Environment minister Sussan Ley has announced $67.4 million for oceans and marine ecosystems.

This week’s Budget papers lay out the spending, including $14.8 million for the marine impacts of ghost nets and plastic litter, as well as $28.3 million for compliance, enforcement and monitoring activities in Australia’s marine parks.

The government has re-announced $20 million in funding to re-establish native oyster reefs at eleven sites around the country.

It has also put up $249.6 million over four years for waste and recycling policies. A major plank of this policy is $190 million for a recycling modernisation fund, which aims to provide new infrastructure to sort plastic, paper, tyres and glass waste.

There is also $233.4 million for new facilities at national parks.

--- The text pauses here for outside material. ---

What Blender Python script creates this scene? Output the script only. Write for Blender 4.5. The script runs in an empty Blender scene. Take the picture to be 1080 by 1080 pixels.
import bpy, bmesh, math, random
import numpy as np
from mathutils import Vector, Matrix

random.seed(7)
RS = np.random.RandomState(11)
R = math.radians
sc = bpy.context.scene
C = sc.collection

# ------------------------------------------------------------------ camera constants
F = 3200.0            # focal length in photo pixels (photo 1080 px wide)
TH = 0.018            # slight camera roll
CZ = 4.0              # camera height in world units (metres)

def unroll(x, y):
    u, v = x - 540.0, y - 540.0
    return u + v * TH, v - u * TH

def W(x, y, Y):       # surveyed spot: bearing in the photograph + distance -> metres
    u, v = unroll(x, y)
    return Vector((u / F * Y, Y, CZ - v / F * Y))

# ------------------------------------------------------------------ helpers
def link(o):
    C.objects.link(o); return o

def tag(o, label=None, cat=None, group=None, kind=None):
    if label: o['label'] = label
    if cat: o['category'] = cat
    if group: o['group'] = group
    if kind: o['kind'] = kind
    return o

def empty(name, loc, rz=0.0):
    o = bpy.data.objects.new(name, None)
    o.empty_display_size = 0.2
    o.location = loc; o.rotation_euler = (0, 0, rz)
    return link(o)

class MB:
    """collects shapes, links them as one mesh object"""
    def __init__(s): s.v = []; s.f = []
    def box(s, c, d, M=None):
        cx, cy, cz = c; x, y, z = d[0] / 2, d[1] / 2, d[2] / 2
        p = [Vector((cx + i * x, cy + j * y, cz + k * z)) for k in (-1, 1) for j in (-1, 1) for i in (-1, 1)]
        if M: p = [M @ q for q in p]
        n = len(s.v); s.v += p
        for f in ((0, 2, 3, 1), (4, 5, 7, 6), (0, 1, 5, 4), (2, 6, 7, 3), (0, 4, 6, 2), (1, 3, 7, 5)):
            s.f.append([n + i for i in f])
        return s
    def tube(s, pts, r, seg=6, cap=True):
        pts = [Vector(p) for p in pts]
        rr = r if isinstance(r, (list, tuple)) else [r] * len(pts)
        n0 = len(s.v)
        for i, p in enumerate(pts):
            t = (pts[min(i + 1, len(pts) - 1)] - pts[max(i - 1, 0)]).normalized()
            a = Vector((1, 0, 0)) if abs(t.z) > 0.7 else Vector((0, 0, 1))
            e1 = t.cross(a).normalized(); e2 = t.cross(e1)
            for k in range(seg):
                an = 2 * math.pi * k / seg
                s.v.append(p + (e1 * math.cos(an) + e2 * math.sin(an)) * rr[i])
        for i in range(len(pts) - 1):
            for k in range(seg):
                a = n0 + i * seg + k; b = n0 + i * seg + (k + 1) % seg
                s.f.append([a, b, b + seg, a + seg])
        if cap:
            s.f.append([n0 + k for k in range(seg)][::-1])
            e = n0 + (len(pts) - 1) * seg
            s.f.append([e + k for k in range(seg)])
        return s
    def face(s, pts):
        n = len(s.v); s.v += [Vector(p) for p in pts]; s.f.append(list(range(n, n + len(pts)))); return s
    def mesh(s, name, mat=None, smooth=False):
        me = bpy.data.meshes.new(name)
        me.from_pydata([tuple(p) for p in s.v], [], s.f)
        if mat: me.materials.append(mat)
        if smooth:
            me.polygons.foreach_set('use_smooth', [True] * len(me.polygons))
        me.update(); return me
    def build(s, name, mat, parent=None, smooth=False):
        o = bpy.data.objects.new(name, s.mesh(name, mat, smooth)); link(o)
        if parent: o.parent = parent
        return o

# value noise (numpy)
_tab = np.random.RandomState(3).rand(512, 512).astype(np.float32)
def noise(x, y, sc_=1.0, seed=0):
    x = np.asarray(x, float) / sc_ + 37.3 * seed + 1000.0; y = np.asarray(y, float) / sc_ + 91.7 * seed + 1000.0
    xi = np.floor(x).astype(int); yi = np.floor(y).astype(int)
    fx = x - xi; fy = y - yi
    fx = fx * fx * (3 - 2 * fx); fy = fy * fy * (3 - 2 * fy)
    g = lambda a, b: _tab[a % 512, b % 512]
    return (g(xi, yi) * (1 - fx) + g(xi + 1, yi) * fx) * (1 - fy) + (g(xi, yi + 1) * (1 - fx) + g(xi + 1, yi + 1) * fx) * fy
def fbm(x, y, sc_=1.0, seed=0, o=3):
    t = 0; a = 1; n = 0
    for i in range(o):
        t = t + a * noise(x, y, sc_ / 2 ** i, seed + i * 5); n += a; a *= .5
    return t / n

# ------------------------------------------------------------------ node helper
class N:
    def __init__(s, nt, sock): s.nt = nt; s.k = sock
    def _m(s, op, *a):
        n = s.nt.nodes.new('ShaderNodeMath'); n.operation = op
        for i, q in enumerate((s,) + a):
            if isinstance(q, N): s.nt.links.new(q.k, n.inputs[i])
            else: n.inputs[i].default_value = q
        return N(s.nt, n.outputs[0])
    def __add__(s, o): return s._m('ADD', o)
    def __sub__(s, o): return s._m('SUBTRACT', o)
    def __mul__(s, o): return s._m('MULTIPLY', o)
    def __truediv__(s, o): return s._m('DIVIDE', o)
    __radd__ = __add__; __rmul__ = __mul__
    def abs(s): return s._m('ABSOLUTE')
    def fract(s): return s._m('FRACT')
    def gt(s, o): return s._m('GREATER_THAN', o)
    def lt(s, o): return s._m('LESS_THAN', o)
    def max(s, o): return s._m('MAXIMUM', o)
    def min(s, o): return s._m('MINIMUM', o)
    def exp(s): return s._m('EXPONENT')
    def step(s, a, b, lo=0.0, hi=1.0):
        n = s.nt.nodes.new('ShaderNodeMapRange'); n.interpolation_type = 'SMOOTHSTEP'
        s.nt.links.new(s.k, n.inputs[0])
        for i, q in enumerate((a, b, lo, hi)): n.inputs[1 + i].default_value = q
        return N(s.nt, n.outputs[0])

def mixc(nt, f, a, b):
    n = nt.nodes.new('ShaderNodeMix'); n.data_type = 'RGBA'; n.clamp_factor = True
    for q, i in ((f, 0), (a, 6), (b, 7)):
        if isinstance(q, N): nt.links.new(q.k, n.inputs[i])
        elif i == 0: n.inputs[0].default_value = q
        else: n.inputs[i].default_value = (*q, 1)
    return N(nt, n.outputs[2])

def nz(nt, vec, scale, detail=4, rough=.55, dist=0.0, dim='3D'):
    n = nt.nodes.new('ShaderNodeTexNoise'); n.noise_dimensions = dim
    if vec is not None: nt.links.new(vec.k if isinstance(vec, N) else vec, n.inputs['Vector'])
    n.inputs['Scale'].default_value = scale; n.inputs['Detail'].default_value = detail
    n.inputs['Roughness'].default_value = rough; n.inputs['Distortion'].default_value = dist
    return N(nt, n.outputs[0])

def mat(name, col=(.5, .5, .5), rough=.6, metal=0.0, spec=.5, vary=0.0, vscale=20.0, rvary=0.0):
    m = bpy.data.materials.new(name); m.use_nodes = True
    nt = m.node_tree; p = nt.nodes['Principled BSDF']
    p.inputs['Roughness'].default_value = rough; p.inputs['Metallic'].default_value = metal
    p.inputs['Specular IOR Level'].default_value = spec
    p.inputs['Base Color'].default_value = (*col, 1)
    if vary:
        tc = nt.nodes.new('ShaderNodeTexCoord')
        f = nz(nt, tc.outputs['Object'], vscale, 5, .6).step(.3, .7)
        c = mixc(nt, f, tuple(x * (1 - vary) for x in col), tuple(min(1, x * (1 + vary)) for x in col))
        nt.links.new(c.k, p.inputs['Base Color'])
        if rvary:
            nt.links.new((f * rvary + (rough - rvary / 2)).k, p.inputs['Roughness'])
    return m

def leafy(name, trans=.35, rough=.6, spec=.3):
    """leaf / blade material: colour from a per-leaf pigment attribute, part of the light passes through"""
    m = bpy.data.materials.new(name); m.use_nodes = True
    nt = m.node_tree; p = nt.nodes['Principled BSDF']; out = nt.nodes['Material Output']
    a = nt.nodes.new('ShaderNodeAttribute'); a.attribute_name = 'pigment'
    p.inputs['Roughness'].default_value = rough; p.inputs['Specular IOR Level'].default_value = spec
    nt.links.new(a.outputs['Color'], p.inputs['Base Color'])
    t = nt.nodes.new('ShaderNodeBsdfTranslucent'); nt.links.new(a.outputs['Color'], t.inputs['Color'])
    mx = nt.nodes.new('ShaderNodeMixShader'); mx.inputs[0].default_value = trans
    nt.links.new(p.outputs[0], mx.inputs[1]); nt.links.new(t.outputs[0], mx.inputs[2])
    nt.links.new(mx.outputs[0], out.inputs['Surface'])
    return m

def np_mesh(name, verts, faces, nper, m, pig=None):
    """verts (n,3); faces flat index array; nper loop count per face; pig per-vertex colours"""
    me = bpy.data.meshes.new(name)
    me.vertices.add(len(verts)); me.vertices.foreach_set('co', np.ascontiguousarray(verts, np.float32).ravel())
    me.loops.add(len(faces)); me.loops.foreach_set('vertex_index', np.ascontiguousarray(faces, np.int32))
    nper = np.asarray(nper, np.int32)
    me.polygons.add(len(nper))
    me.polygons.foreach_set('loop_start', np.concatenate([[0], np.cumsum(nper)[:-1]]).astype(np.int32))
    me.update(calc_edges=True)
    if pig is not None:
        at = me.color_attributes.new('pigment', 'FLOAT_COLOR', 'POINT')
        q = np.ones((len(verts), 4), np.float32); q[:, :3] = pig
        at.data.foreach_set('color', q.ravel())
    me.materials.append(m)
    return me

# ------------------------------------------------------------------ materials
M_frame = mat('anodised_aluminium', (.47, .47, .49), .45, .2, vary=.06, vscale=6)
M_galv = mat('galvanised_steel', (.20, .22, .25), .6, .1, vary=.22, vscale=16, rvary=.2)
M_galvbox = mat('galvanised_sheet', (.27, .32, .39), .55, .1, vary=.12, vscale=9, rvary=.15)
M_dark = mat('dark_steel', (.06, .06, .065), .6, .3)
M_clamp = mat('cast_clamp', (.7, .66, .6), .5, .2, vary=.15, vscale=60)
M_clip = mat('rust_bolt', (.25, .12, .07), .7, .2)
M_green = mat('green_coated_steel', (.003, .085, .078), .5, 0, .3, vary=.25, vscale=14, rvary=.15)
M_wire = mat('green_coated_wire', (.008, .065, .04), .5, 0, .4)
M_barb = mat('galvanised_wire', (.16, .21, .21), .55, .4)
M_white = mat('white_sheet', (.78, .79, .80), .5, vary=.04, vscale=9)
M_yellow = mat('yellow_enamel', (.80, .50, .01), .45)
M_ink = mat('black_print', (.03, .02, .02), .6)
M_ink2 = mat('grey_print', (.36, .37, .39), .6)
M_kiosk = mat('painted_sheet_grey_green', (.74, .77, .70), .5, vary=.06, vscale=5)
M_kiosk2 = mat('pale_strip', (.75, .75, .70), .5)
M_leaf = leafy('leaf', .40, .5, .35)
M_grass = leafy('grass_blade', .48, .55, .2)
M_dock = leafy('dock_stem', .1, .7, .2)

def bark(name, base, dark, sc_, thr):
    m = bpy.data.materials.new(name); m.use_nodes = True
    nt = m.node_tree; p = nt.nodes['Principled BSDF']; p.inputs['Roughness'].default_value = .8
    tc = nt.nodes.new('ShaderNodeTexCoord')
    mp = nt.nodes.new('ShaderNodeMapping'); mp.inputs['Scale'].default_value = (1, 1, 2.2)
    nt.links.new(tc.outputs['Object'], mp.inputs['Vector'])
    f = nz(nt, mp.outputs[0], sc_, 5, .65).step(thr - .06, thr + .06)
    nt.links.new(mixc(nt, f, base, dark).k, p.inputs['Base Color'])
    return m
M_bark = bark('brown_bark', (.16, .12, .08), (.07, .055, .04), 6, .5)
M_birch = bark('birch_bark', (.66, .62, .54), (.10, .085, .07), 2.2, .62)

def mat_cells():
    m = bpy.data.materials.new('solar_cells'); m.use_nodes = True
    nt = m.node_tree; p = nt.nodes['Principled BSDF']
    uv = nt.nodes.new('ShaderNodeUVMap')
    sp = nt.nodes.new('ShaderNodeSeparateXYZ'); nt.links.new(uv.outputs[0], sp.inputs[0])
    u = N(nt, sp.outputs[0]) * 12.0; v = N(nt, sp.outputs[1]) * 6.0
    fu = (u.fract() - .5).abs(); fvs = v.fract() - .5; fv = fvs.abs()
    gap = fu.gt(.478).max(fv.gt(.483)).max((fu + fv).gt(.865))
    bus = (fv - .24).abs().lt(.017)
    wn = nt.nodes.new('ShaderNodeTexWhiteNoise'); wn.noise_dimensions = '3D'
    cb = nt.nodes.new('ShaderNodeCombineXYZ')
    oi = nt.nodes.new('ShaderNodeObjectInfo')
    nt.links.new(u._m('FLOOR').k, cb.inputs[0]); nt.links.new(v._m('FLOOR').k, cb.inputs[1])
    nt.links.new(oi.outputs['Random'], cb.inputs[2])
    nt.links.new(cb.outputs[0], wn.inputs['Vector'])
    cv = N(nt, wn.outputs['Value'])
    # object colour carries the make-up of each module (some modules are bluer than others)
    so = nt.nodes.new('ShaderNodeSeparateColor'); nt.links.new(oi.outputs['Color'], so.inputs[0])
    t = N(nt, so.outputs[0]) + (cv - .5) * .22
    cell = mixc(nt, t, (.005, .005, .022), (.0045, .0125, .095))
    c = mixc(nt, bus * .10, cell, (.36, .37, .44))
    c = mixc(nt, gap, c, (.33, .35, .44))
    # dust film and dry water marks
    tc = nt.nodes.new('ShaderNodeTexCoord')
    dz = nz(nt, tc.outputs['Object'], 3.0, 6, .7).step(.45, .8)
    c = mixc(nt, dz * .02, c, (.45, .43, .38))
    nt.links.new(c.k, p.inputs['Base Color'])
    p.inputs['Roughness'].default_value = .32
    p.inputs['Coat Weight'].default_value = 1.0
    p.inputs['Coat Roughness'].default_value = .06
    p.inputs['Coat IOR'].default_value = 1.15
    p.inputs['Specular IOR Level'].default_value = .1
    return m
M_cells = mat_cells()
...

The government says it is extending its threatened species strategy for 10 more years, but the Budget papers do not say how it will be funded.

It says that when an interim report of an ongoing review of Australia’s environment laws is released, it will have more information on future plans.

Much of the new environment money is in line with the Morrison government’s deregulation agenda.

It will spend $10.6 million over two years negotiating with states and territories to move to a “single touch” system for environmental approvals.

Legislation for such bilateral approval agreements is currently before parliament.

The budget adds an extra $12 million - on top of $25 million already announced - to reduce the timeframes for approvals of major projects.

Just under $9 million will be spent over two years for expedited approvals of 15 major projects on the government’s “fast-track” list.

The Australian Conservation Foundation was denied access to this year’s budget lock-up, but on analysing the documents, has declared the gas industry, mining companies and polluters the “winners”.

Climate action was “the clear loser”, according to the foundation’s chief executive, Kelly O’Shanassy.

“We know the best way to cut the pollution driving global warming is to move away from burning coal and gas, yet this budget provides funding that locks in new fossil fuel projects.”

Conservationists say restoring Australia’s landscapes and stopping species from becoming extinct would cost about $1 billion a year.

“Reading this budget, you would never know that Australia very recently suffered the worst bushfires in its history that killed more than 30 people, billions of animals and burned more than 17 million hectares of land including homes and businesses,” said Greenpeace Australia’s Pacific program director, Kate Smolski.